When Jesus was asked about the greatest commandmen­t, he quoted from the books of Moses. “Love the Lord your God with all your heart, soul, mind and strength” and “Love your neighbor as yourself” was not some clever answer Jesus made up on the spot. Those commandmen­ts are from Deuteronom­y 6:5 and Leviticus 19:18. We know that Jesus regularly took his turn reading from the scrolls daily in the Jewish synagogues. We have to keep in mind that any time Jesus is reading from or making reference to scripture, he’s talking about what we would call the Old Testament. The Hebrew Bible contains more than the Law. The history of the nation of Israel, messianic prophecy, poetry and wisdom writings, in addition to the books of the Law, make up a significan­t portion of our modern Bible. We would really be missing out if we only read and study the New Testament. The Old and New Testaments complement each other; it’s not like throwing away last year’s phone book when the new one arrives.

In Acts chapter 8, Philip began with Isaiah as he explained to the Ethiopian eunuch that Jesus was the Messiah. The book of Hebrews makes a very clear case that Jesus is a better high priest than Aaron and his sons and that he presents a more perfect sacrifice than the blood of lambs and turtle doves.
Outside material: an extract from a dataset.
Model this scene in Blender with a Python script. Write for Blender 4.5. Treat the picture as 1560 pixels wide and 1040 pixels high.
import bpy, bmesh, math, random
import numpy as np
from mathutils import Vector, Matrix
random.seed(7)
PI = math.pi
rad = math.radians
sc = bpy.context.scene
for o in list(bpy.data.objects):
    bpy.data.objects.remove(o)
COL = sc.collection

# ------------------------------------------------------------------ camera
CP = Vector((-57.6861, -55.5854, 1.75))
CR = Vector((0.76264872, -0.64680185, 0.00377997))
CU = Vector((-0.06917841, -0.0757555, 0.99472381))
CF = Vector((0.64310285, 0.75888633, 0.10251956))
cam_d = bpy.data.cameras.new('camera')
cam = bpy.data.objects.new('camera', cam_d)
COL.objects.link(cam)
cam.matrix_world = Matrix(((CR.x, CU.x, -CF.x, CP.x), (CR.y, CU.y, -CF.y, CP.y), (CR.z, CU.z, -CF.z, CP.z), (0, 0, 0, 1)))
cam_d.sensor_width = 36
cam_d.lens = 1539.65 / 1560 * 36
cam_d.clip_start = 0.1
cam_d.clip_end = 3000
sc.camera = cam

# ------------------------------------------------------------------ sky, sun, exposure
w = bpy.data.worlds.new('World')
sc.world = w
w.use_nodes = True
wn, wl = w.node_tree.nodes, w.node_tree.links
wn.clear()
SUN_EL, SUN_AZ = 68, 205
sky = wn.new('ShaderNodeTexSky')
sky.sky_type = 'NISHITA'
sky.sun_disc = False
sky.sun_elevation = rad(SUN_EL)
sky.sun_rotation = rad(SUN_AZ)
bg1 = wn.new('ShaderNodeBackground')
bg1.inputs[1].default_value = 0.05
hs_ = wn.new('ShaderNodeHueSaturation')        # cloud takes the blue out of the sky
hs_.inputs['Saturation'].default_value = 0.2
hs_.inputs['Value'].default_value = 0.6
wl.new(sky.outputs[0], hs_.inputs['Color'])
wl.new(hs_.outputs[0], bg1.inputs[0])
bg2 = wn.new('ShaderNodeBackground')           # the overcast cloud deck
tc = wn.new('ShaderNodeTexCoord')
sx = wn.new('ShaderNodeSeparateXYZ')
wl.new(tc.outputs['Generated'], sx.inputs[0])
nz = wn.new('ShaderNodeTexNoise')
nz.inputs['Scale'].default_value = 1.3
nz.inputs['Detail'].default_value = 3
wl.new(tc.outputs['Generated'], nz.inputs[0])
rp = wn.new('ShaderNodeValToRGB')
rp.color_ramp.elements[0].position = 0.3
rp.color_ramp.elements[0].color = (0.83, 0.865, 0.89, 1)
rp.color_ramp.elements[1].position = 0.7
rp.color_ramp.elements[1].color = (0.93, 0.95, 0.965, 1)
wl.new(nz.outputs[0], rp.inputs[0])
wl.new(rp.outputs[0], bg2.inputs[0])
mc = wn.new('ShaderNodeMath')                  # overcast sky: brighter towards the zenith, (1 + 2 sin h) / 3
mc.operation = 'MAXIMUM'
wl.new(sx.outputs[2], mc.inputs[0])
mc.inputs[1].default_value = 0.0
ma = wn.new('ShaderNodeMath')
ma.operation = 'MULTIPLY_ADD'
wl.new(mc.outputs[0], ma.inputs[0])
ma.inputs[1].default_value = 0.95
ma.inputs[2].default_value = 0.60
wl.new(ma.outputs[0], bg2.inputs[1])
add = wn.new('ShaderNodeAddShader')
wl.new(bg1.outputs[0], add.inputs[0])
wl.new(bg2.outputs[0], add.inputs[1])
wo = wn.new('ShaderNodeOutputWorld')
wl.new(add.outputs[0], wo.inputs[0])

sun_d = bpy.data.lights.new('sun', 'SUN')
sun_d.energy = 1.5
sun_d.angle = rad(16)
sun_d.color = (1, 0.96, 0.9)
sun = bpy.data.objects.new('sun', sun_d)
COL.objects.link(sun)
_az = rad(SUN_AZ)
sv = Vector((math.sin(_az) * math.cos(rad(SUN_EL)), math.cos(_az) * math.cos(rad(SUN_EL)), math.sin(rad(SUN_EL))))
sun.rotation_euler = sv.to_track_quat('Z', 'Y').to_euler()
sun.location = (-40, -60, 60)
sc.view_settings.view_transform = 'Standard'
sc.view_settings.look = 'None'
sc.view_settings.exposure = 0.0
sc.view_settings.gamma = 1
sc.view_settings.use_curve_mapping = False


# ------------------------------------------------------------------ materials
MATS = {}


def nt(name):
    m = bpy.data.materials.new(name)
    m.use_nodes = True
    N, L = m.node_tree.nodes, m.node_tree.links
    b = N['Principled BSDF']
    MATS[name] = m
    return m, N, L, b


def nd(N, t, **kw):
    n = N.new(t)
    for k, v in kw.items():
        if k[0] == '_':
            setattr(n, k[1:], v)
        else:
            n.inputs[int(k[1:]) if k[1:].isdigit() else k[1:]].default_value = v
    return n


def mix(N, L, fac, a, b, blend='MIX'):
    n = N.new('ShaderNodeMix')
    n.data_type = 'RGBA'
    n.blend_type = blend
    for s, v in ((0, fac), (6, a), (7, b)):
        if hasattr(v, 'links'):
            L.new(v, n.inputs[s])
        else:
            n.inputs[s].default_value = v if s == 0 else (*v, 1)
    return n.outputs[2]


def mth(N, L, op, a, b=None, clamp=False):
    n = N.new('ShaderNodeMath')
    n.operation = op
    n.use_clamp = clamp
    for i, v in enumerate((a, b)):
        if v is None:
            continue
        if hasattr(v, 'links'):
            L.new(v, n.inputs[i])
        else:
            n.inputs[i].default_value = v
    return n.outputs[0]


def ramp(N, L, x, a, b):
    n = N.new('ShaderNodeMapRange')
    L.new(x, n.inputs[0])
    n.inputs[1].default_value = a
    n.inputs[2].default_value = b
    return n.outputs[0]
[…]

As a matter of fact, the temple, the high priest, the altar, the blood of the sacrificea­ll of those things were really about Jesus. The children of Israel were given symbols and images of what was to come; Jesus is the real thing that the symbols alluded to. Jesus spoke of his upcoming crucifixio­n by saying “As Moses lifted up the serpent in the wilderness, so must the Son of Man be lifted up.” That was a real event that took place in the history of Israel and also a picture of what was to come. The same is true of the Passover Lamb, Abraham’s sacrifice of Isaac, and hundreds of others. Paul used Abraham’s sons, Isaac and Ishmael, to symbolize two different covenants while explaining the difference between the Law and grace.

Alistair Begg says that it takes a whole Bible to make a whole Christian. The Bible tells one story, about how a holy God deals with sinful, fallen and broken people. At the center of that story is Jesus. He didn’t come into the world to save us from our sins as some sort of “plan B” when the old covenant didn’t work out. That was God’s plan all along. The purpose of the entire temple system was to help us understand who Jesus is and what he does for us. We didn’t need a list of rules to keep or a bunch of things to do; we needed an all-sufficient sacrifice. Our failure to keep the Law and the Commandmen­ts helps us understand that. We can learn a lot about God by reading the Old Testament. Why does he command that we honor our fathers and mothers? What does it say about God that he wants us to not murder each other?

The Bible we have today contains 66 books written by some 40 or so authors. And all of it works together in concert for a specific purpose. To get the Gospel right we must be students of God’s Word. Not just Matthew, Mark, Luke and John, and not just the part of the New Testament we like. We must read the Bible and hear it taught and preached. We must be people of the book. And we start by spending time with it.